Produce the listing below again, exactly as shown.

▶ _DATA BLOCK_
· · · · ·

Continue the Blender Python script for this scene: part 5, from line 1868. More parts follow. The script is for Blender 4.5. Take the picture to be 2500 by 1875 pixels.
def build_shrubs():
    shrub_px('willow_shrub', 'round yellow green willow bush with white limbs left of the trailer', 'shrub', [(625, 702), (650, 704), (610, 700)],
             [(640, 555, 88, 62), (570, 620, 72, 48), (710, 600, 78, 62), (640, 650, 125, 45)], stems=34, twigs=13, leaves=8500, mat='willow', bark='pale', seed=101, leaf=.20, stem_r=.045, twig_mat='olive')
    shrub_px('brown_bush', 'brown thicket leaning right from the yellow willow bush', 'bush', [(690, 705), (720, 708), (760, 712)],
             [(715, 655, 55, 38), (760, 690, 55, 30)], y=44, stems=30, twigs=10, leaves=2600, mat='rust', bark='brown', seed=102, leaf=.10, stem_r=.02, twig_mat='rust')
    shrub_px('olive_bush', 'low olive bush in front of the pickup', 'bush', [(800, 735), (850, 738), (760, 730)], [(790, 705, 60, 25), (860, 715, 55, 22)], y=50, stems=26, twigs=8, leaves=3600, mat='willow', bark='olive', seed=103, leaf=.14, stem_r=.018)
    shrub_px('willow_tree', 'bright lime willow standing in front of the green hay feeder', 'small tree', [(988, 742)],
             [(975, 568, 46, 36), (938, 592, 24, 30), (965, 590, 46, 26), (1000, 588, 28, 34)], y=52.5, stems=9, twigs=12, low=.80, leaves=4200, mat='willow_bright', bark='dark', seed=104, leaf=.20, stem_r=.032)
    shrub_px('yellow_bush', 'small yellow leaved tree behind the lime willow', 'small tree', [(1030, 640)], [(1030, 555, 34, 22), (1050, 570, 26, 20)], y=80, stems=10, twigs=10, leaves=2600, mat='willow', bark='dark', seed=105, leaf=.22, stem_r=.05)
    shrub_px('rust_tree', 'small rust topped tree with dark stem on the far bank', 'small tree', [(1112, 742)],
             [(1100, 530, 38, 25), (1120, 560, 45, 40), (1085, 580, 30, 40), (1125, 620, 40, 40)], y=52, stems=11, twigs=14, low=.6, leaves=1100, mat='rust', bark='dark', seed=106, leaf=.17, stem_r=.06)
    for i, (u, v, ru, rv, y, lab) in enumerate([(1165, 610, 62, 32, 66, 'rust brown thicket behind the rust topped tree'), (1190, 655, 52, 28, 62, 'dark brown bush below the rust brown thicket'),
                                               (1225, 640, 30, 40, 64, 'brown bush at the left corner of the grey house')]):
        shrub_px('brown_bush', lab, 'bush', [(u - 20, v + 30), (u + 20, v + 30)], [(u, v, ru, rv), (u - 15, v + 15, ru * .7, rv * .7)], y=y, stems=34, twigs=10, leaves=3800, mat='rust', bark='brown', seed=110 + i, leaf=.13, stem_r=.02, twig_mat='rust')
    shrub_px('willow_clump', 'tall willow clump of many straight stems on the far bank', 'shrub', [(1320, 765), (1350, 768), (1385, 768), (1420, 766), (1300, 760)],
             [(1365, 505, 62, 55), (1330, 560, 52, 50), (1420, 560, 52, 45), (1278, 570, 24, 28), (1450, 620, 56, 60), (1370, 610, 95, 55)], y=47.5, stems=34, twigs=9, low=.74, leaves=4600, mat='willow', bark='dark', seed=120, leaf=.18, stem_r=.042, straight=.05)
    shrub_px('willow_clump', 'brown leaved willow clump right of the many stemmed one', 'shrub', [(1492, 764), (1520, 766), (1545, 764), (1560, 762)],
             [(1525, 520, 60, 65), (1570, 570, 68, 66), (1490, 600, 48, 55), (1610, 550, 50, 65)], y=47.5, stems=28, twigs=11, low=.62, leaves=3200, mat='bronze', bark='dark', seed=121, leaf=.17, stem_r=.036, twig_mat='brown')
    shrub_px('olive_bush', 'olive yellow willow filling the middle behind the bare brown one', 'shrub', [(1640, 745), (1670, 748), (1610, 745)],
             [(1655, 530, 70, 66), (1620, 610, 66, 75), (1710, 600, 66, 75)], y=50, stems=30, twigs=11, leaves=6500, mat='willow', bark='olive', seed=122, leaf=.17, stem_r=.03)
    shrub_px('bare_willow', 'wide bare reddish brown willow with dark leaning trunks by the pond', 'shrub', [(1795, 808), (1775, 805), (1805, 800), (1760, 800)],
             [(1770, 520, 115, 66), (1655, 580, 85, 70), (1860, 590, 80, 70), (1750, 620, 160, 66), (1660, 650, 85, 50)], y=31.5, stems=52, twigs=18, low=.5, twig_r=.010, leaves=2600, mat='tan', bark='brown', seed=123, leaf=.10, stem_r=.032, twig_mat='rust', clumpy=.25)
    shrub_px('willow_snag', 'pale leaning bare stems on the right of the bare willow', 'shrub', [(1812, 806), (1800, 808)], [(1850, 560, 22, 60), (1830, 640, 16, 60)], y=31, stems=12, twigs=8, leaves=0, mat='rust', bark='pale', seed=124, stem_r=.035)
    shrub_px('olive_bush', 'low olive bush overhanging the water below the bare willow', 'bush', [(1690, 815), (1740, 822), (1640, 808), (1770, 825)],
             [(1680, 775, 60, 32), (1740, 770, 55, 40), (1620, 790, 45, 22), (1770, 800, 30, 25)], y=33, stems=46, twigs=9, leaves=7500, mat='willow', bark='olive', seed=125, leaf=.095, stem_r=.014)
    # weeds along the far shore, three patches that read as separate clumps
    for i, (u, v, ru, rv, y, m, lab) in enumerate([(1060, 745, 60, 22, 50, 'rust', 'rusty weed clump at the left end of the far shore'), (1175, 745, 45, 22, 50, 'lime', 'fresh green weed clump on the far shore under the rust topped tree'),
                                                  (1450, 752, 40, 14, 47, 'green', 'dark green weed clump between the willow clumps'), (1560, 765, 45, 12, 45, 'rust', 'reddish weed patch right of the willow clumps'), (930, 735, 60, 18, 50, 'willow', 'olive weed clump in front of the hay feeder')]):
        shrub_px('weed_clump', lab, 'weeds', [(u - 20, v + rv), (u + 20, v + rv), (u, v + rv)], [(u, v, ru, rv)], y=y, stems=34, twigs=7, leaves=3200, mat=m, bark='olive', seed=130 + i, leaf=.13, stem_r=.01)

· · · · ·

▶ _EXERCISE OUTPUT_
Continue the Blender Python script for this scene: part 5, from line 1868. More parts follow. The script is for Blender 4.5. Take the picture to be 2500 by 1875 pixels.
def build_shrubs():
    shrub_px('willow_shrub', 'round yellow green willow bush with white limbs left of the trailer', 'shrub', [(625, 702), (650, 704), (610, 700)],
             [(640, 555, 88, 62), (570, 620, 72, 48), (710, 600, 78, 62), (640, 650, 125, 45)], stems=34, twigs=13, leaves=8500, mat='willow', bark='pale', seed=101, leaf=.20, stem_r=.045, twig_mat='olive')
    shrub_px('brown_bush', 'brown thicket leaning right from the yellow willow bush', 'bush', [(690, 705), (720, 708), (760, 712)],
             [(715, 655, 55, 38), (760, 690, 55, 30)], y=44, stems=30, twigs=10, leaves=2600, mat='rust', bark='brown', seed=102, leaf=.10, stem_r=.02, twig_mat='rust')
    shrub_px('olive_bush', 'low olive bush in front of the pickup', 'bush', [(800, 735), (850, 738), (760, 730)], [(790, 705, 60, 25), (860, 715, 55, 22)], y=50, stems=26, twigs=8, leaves=3600, mat='willow', bark='olive', seed=103, leaf=.14, stem_r=.018)
    shrub_px('willow_tree', 'bright lime willow standing in front of the green hay feeder', 'small tree', [(988, 742)],
             [(975, 568, 46, 36), (938, 592, 24, 30), (965, 590, 46, 26), (1000, 588, 28, 34)], y=52.5, stems=9, twigs=12, low=.80, leaves=4200, mat='willow_bright', bark='dark', seed=104, leaf=.20, stem_r=.032)
    shrub_px('yellow_bush', 'small yellow leaved tree behind the lime willow', 'small tree', [(1030, 640)], [(1030, 555, 34, 22), (1050, 570, 26, 20)], y=80, stems=10, twigs=10, leaves=2600, mat='willow', bark='dark', seed=105, leaf=.22, stem_r=.05)
    shrub_px('rust_tree', 'small rust topped tree with dark stem on the far bank', 'small tree', [(1112, 742)],
             [(1100, 530, 38, 25), (1120, 560, 45, 40), (1085, 580, 30, 40), (1125, 620, 40, 40)], y=52, stems=11, twigs=14, low=.6, leaves=1100, mat='rust', bark='dark', seed=106, leaf=.17, stem_r=.06)
    for i, (u, v, ru, rv, y, lab) in enumerate([(1165, 610, 62, 32, 66, 'rust brown thicket behind the rust topped tree'), (1190, 655, 52, 28, 62, 'dark brown bush below the rust brown thicket'),
                                               (1225, 640, 30, 40, 64, 'brown bush at the left corner of the grey house')]):
        shrub_px('brown_bush', lab, 'bush', [(u - 20, v + 30), (u + 20, v + 30)], [(u, v, ru, rv), (u - 15, v + 15, ru * .7, rv * .7)], y=y, stems=34, twigs=10, leaves=3800, mat='rust', bark='brown', seed=110 + i, leaf=.13, stem_r=.02, twig_mat='rust')
    shrub_px('willow_clump', 'tall willow clump of many straight stems on the far bank', 'shrub', [(1320, 765), (1350, 768), (1385, 768), (1420, 766), (1300, 760)],
             [(1365, 505, 62, 55), (1330, 560, 52, 50), (1420, 560, 52, 45), (1278, 570, 24, 28), (1450, 620, 56, 60), (1370, 610, 95, 55)], y=47.5, stems=34, twigs=9, low=.74, leaves=4600, mat='willow', bark='dark', seed=120, leaf=.18, stem_r=.042, straight=.05)
    shrub_px('willow_clump', 'brown leaved willow clump right of the many stemmed one', 'shrub', [(1492, 764), (1520, 766), (1545, 764), (1560, 762)],
             [(1525, 520, 60, 65), (1570, 570, 68, 66), (1490, 600, 48, 55), (1610, 550, 50, 65)], y=47.5, stems=28, twigs=11, low=.62, leaves=3200, mat='bronze', bark='dark', seed=121, leaf=.17, stem_r=.036, twig_mat='brown')
    shrub_px('olive_bush', 'olive yellow willow filling the middle behind the bare brown one', 'shrub', [(1640, 745), (1670, 748), (1610, 745)],
             [(1655, 530, 70, 66), (1620, 610, 66, 75), (1710, 600, 66, 75)], y=50, stems=30, twigs=11, leaves=6500, mat='willow', bark='olive', seed=122, leaf=.17, stem_r=.03)
    shrub_px('bare_willow', 'wide bare reddish brown willow with dark leaning trunks by the pond', 'shrub', [(1795, 808), (1775, 805), (1805, 800), (1760, 800)],
             [(1770, 520, 115, 66), (1655, 580, 85, 70), (1860, 590, 80, 70), (1750, 620, 160, 66), (1660, 650, 85, 50)], y=31.5, stems=52, twigs=18, low=.5, twig_r=.010, leaves=2600, mat='tan', bark='brown', seed=123, leaf=.10, stem_r=.032, twig_mat='rust', clumpy=.25)
    shrub_px('willow_snag', 'pale leaning bare stems on the right of the bare willow', 'shrub', [(1812, 806), (1800, 808)], [(1850, 560, 22, 60), (1830, 640, 16, 60)], y=31, stems=12, twigs=8, leaves=0, mat='rust', bark='pale', seed=124, stem_r=.035)
    shrub_px('olive_bush', 'low olive bush overhanging the water below the bare willow', 'bush', [(1690, 815), (1740, 822), (1640, 808), (1770, 825)],
             [(1680, 775, 60, 32), (1740, 770, 55, 40), (1620, 790, 45, 22), (1770, 800, 30, 25)], y=33, stems=46, twigs=9, leaves=7500, mat='willow', bark='olive', seed=125, leaf=.095, stem_r=.014)
    # weeds along the far shore, three patches that read as separate clumps
    for i, (u, v, ru, rv, y, m, lab) in enumerate([(1060, 745, 60, 22, 50, 'rust', 'rusty weed clump at the left end of the far shore'), (1175, 745, 45, 22, 50, 'lime', 'fresh green weed clump on the far shore under the rust topped tree'),
                                                  (1450, 752, 40, 14, 47, 'green', 'dark green weed clump between the willow clumps'), (1560, 765, 45, 12, 45, 'rust', 'reddish weed patch right of the willow clumps'), (930, 735, 60, 18, 50, 'willow', 'olive weed clump in front of the hay feeder')]):
        shrub_px('weed_clump', lab, 'weeds', [(u - 20, v + rv), (u + 20, v + rv), (u, v + rv)], [(u, v, ru, rv)], y=y, stems=34, twigs=7, leaves=3200, mat=m, bark='olive', seed=130 + i, leaf=.13, stem_r=.01)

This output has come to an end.